> PROBLEM DESCRIPTION: Take the material and output all of it exactly.

> TASK MATERIAL:
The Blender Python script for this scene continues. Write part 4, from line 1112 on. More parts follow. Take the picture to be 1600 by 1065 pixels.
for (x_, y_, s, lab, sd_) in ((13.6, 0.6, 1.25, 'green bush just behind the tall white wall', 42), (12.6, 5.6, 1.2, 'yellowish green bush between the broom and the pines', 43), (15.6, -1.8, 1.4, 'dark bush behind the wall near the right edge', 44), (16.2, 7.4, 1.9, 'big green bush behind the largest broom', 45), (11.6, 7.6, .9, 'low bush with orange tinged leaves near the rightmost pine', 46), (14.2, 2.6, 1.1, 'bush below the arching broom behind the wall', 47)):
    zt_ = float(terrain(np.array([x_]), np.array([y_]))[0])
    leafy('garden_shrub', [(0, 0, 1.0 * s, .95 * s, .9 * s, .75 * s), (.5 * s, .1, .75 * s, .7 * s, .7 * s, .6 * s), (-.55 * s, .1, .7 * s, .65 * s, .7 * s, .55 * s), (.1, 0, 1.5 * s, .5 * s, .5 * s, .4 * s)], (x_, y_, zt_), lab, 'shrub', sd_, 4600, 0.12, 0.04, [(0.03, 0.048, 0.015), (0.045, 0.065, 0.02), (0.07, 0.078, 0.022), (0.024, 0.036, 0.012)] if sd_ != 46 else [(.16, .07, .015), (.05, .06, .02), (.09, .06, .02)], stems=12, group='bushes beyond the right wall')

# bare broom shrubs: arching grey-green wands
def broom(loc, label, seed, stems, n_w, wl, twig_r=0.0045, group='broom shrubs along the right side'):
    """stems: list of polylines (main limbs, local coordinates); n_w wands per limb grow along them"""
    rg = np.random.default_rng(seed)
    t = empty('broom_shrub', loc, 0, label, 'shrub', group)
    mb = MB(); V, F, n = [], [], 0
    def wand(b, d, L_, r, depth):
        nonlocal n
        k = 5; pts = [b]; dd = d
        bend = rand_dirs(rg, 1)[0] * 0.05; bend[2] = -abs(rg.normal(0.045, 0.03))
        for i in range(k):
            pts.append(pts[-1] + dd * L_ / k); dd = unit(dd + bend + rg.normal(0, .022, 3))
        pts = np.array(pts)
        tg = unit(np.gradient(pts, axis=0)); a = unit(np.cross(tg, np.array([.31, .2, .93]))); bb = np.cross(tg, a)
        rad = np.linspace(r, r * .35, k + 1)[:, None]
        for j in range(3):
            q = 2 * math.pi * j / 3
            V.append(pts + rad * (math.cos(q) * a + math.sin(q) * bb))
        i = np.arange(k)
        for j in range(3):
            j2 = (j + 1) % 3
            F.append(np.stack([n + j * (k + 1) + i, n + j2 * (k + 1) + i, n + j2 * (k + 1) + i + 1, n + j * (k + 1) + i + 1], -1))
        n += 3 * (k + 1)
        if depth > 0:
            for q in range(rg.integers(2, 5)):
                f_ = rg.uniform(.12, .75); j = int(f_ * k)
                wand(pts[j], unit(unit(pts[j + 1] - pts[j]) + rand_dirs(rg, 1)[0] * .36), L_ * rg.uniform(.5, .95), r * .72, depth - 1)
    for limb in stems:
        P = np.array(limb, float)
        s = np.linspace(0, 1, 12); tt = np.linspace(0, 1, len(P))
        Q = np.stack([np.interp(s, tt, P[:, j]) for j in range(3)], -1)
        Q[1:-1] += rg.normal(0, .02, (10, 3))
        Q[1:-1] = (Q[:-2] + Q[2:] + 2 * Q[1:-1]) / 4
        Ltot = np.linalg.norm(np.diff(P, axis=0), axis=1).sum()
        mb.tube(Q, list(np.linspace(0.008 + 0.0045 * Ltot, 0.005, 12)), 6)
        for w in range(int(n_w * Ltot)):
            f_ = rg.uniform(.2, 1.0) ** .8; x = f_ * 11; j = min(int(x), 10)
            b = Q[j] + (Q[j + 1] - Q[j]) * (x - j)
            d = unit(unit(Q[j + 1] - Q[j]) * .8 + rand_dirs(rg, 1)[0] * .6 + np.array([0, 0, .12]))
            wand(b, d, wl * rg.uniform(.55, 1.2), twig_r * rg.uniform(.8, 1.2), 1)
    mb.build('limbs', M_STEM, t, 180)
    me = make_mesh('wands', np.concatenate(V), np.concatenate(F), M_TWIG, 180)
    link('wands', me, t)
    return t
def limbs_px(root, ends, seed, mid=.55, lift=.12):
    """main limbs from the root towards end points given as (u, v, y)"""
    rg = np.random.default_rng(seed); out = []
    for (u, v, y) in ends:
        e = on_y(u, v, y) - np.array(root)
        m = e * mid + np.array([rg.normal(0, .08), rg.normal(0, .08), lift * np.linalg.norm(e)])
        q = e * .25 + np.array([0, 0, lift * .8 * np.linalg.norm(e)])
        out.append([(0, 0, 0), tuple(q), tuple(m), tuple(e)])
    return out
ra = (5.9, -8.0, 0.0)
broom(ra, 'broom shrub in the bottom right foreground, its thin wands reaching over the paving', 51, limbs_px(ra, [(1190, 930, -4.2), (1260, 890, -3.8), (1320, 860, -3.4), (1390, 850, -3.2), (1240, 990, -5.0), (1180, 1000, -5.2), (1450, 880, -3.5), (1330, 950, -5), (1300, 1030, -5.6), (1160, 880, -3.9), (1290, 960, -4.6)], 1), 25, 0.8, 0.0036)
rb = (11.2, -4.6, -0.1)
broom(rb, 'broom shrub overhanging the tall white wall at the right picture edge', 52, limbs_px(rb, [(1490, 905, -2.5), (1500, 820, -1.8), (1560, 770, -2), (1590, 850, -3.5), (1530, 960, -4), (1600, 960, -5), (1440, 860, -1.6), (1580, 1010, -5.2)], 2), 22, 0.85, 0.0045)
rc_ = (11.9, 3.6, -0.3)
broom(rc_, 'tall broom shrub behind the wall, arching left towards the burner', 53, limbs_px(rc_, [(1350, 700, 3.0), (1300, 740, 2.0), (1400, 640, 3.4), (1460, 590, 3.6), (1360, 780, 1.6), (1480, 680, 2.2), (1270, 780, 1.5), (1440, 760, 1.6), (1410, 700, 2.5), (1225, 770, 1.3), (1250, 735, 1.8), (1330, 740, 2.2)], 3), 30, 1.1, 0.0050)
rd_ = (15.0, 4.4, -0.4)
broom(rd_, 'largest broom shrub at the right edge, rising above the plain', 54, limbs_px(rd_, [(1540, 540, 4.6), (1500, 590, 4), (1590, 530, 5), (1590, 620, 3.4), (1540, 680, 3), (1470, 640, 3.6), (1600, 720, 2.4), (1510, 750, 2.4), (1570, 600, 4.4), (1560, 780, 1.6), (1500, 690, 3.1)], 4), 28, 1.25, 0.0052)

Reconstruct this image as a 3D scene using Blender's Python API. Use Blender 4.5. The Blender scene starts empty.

> RESPONSE FOR THIS EXERCISE:
The Blender Python script for this scene continues. Write part 4, from line 1112 on. More parts follow. Take the picture to be 1600 by 1065 pixels.
for (x_, y_, s, lab, sd_) in ((13.6, 0.6, 1.25, 'green bush just behind the tall white wall', 42), (12.6, 5.6, 1.2, 'yellowish green bush between the broom and the pines', 43), (15.6, -1.8, 1.4, 'dark bush behind the wall near the right edge', 44), (16.2, 7.4, 1.9, 'big green bush behind the largest broom', 45), (11.6, 7.6, .9, 'low bush with orange tinged leaves near the rightmost pine', 46), (14.2, 2.6, 1.1, 'bush below the arching broom behind the wall', 47)):
    zt_ = float(terrain(np.array([x_]), np.array([y_]))[0])
    leafy('garden_shrub', [(0, 0, 1.0 * s, .95 * s, .9 * s, .75 * s), (.5 * s, .1, .75 * s, .7 * s, .7 * s, .6 * s), (-.55 * s, .1, .7 * s, .65 * s, .7 * s, .55 * s), (.1, 0, 1.5 * s, .5 * s, .5 * s, .4 * s)], (x_, y_, zt_), lab, 'shrub', sd_, 4600, 0.12, 0.04, [(0.03, 0.048, 0.015), (0.045, 0.065, 0.02), (0.07, 0.078, 0.022), (0.024, 0.036, 0.012)] if sd_ != 46 else [(.16, .07, .015), (.05, .06, .02), (.09, .06, .02)], stems=12, group='bushes beyond the right wall')

# bare broom shrubs: arching grey-green wands
def broom(loc, label, seed, stems, n_w, wl, twig_r=0.0045, group='broom shrubs along the right side'):
    """stems: list of polylines (main limbs, local coordinates); n_w wands per limb grow along them"""
    rg = np.random.default_rng(seed)
    t = empty('broom_shrub', loc, 0, label, 'shrub', group)
    mb = MB(); V, F, n = [], [], 0
    def wand(b, d, L_, r, depth):
        nonlocal n
        k = 5; pts = [b]; dd = d
        bend = rand_dirs(rg, 1)[0] * 0.05; bend[2] = -abs(rg.normal(0.045, 0.03))
        for i in range(k):
            pts.append(pts[-1] + dd * L_ / k); dd = unit(dd + bend + rg.normal(0, .022, 3))
        pts = np.array(pts)
        tg = unit(np.gradient(pts, axis=0)); a = unit(np.cross(tg, np.array([.31, .2, .93]))); bb = np.cross(tg, a)
        rad = np.linspace(r, r * .35, k + 1)[:, None]
        for j in range(3):
            q = 2 * math.pi * j / 3
            V.append(pts + rad * (math.cos(q) * a + math.sin(q) * bb))
        i = np.arange(k)
        for j in range(3):
            j2 = (j + 1) % 3
            F.append(np.stack([n + j * (k + 1) + i, n + j2 * (k + 1) + i, n + j2 * (k + 1) + i + 1, n + j * (k + 1) + i + 1], -1))
        n += 3 * (k + 1)
        if depth > 0:
            for q in range(rg.integers(2, 5)):
                f_ = rg.uniform(.12, .75); j = int(f_ * k)
                wand(pts[j], unit(unit(pts[j + 1] - pts[j]) + rand_dirs(rg, 1)[0] * .36), L_ * rg.uniform(.5, .95), r * .72, depth - 1)
    for limb in stems:
        P = np.array(limb, float)
        s = np.linspace(0, 1, 12); tt = np.linspace(0, 1, len(P))
        Q = np.stack([np.interp(s, tt, P[:, j]) for j in range(3)], -1)
        Q[1:-1] += rg.normal(0, .02, (10, 3))
        Q[1:-1] = (Q[:-2] + Q[2:] + 2 * Q[1:-1]) / 4
        Ltot = np.linalg.norm(np.diff(P, axis=0), axis=1).sum()
        mb.tube(Q, list(np.linspace(0.008 + 0.0045 * Ltot, 0.005, 12)), 6)
        for w in range(int(n_w * Ltot)):
            f_ = rg.uniform(.2, 1.0) ** .8; x = f_ * 11; j = min(int(x), 10)
            b = Q[j] + (Q[j + 1] - Q[j]) * (x - j)
            d = unit(unit(Q[j + 1] - Q[j]) * .8 + rand_dirs(rg, 1)[0] * .6 + np.array([0, 0, .12]))
            wand(b, d, wl * rg.uniform(.55, 1.2), twig_r * rg.uniform(.8, 1.2), 1)
    mb.build('limbs', M_STEM, t, 180)
    me = make_mesh('wands', np.concatenate(V), np.concatenate(F), M_TWIG, 180)
    link('wands', me, t)
    return t
def limbs_px(root, ends, seed, mid=.55, lift=.12):
    """main limbs from the root towards end points given as (u, v, y)"""
    rg = np.random.default_rng(seed); out = []
    for (u, v, y) in ends:
        e = on_y(u, v, y) - np.array(root)
        m = e * mid + np.array([rg.normal(0, .08), rg.normal(0, .08), lift * np.linalg.norm(e)])
        q = e * .25 + np.array([0, 0, lift * .8 * np.linalg.norm(e)])
        out.append([(0, 0, 0), tuple(q), tuple(m), tuple(e)])
    return out
ra = (5.9, -8.0, 0.0)
broom(ra, 'broom shrub in the bottom right foreground, its thin wands reaching over the paving', 51, limbs_px(ra, [(1190, 930, -4.2), (1260, 890, -3.8), (1320, 860, -3.4), (1390, 850, -3.2), (1240, 990, -5.0), (1180, 1000, -5.2), (1450, 880, -3.5), (1330, 950, -5), (1300, 1030, -5.6), (1160, 880, -3.9), (1290, 960, -4.6)], 1), 25, 0.8, 0.0036)
rb = (11.2, -4.6, -0.1)
broom(rb, 'broom shrub overhanging the tall white wall at the right picture edge', 52, limbs_px(rb, [(1490, 905, -2.5), (1500, 820, -1.8), (1560, 770, -2), (1590, 850, -3.5), (1530, 960, -4), (1600, 960, -5), (1440, 860, -1.6), (1580, 1010, -5.2)], 2), 22, 0.85, 0.0045)
rc_ = (11.9, 3.6, -0.3)
broom(rc_, 'tall broom shrub behind the wall, arching left towards the burner', 53, limbs_px(rc_, [(1350, 700, 3.0), (1300, 740, 2.0), (1400, 640, 3.4), (1460, 590, 3.6), (1360, 780, 1.6), (1480, 680, 2.2), (1270, 780, 1.5), (1440, 760, 1.6), (1410, 700, 2.5), (1225, 770, 1.3), (1250, 735, 1.8), (1330, 740, 2.2)], 3), 30, 1.1, 0.0050)
rd_ = (15.0, 4.4, -0.4)
broom(rd_, 'largest broom shrub at the right edge, rising above the plain', 54, limbs_px(rd_, [(1540, 540, 4.6), (1500, 590, 4), (1590, 530, 5), (1590, 620, 3.4), (1540, 680, 3), (1470, 640, 3.6), (1600, 720, 2.4), (1510, 750, 2.4), (1570, 600, 4.4), (1560, 780, 1.6), (1500, 690, 3.1)], 4), 28, 1.25, 0.0052)

Reconstruct this image as a 3D scene using Blender's Python API. Use Blender 4.5. The Blender scene starts empty.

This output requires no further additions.